━━━ Dataset extract

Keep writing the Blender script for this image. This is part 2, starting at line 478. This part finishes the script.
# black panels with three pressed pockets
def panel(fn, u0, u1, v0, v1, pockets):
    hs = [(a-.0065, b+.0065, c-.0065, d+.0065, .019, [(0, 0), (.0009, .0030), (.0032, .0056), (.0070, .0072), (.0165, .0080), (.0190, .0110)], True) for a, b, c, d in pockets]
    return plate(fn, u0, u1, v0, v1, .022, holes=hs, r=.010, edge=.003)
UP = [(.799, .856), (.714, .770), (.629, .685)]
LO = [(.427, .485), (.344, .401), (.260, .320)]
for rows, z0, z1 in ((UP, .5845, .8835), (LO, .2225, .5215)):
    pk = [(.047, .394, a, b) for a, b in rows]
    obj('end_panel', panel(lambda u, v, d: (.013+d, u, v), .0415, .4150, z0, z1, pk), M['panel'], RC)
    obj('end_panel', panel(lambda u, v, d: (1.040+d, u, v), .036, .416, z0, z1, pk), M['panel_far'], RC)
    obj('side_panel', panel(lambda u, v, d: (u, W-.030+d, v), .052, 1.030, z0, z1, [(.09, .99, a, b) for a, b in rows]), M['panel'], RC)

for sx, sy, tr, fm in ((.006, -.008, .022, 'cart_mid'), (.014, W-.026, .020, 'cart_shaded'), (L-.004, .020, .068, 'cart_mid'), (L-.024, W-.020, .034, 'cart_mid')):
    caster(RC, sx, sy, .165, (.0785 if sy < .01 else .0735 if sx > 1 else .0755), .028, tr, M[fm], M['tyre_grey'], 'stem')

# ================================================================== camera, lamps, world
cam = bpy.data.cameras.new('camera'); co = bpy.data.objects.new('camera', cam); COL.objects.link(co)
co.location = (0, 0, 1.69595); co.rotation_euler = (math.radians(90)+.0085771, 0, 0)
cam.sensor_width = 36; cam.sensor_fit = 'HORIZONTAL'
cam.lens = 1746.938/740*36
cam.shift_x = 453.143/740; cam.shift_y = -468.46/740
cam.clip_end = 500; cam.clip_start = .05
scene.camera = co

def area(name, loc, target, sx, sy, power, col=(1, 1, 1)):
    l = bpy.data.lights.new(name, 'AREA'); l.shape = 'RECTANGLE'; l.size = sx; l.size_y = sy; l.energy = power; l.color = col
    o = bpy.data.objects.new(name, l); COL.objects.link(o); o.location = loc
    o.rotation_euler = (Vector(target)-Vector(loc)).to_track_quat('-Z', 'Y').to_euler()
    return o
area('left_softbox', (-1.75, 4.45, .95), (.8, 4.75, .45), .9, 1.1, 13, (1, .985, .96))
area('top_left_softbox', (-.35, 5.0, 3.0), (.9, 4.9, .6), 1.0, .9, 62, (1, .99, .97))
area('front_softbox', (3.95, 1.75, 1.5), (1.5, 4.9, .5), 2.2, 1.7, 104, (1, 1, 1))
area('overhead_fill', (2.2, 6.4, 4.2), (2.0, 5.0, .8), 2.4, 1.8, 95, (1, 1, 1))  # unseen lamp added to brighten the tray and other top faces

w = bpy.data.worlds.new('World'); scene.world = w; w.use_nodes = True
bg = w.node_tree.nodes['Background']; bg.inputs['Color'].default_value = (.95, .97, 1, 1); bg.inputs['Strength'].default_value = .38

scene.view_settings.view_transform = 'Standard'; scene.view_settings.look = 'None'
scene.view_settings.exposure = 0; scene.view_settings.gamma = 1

━━━━━━

Copy out each line above, character for character.

Keep writing the Blender script for this image. This is part 2, starting at line 478. This part finishes the script.
# black panels with three pressed pockets
def panel(fn, u0, u1, v0, v1, pockets):
    hs = [(a-.0065, b+.0065, c-.0065, d+.0065, .019, [(0, 0), (.0009, .0030), (.0032, .0056), (.0070, .0072), (.0165, .0080), (.0190, .0110)], True) for a, b, c, d in pockets]
    return plate(fn, u0, u1, v0, v1, .022, holes=hs, r=.010, edge=.003)
UP = [(.799, .856), (.714, .770), (.629, .685)]
LO = [(.427, .485), (.344, .401), (.260, .320)]
for rows, z0, z1 in ((UP, .5845, .8835), (LO, .2225, .5215)):
    pk = [(.047, .394, a, b) for a, b in rows]
    obj('end_panel', panel(lambda u, v, d: (.013+d, u, v), .0415, .4150, z0, z1, pk), M['panel'], RC)
    obj('end_panel', panel(lambda u, v, d: (1.040+d, u, v), .036, .416, z0, z1, pk), M['panel_far'], RC)
    obj('side_panel', panel(lambda u, v, d: (u, W-.030+d, v), .052, 1.030, z0, z1, [(.09, .99, a, b) for a, b in rows]), M['panel'], RC)

for sx, sy, tr, fm in ((.006, -.008, .022, 'cart_mid'), (.014, W-.026, .020, 'cart_shaded'), (L-.004, .020, .068, 'cart_mid'), (L-.024, W-.020, .034, 'cart_mid')):
    caster(RC, sx, sy, .165, (.0785 if sy < .01 else .0735 if sx > 1 else .0755), .028, tr, M[fm], M['tyre_grey'], 'stem')

# ================================================================== camera, lamps, world
cam = bpy.data.cameras.new('camera'); co = bpy.data.objects.new('camera', cam); COL.objects.link(co)
co.location = (0, 0, 1.69595); co.rotation_euler = (math.radians(90)+.0085771, 0, 0)
cam.sensor_width = 36; cam.sensor_fit = 'HORIZONTAL'
cam.lens = 1746.938/740*36
cam.shift_x = 453.143/740; cam.shift_y = -468.46/740
cam.clip_end = 500; cam.clip_start = .05
scene.camera = co

def area(name, loc, target, sx, sy, power, col=(1, 1, 1)):
    l = bpy.data.lights.new(name, 'AREA'); l.shape = 'RECTANGLE'; l.size = sx; l.size_y = sy; l.energy = power; l.color = col
    o = bpy.data.objects.new(name, l); COL.objects.link(o); o.location = loc
    o.rotation_euler = (Vector(target)-Vector(loc)).to_track_quat('-Z', 'Y').to_euler()
    return o
area('left_softbox', (-1.75, 4.45, .95), (.8, 4.75, .45), .9, 1.1, 13, (1, .985, .96))
area('top_left_softbox', (-.35, 5.0, 3.0), (.9, 4.9, .6), 1.0, .9, 62, (1, .99, .97))
area('front_softbox', (3.95, 1.75, 1.5), (1.5, 4.9, .5), 2.2, 1.7, 104, (1, 1, 1))
area('overhead_fill', (2.2, 6.4, 4.2), (2.0, 5.0, .8), 2.4, 1.8, 95, (1, 1, 1))  # unseen lamp added to brighten the tray and other top faces

w = bpy.data.worlds.new('World'); scene.world = w; w.use_nodes = True
bg = w.node_tree.nodes['Background']; bg.inputs['Color'].default_value = (.95, .97, 1, 1); bg.inputs['Strength'].default_value = .38

scene.view_settings.view_transform = 'Standard'; scene.view_settings.look = 'None'
scene.view_settings.exposure = 0; scene.view_settings.gamma = 1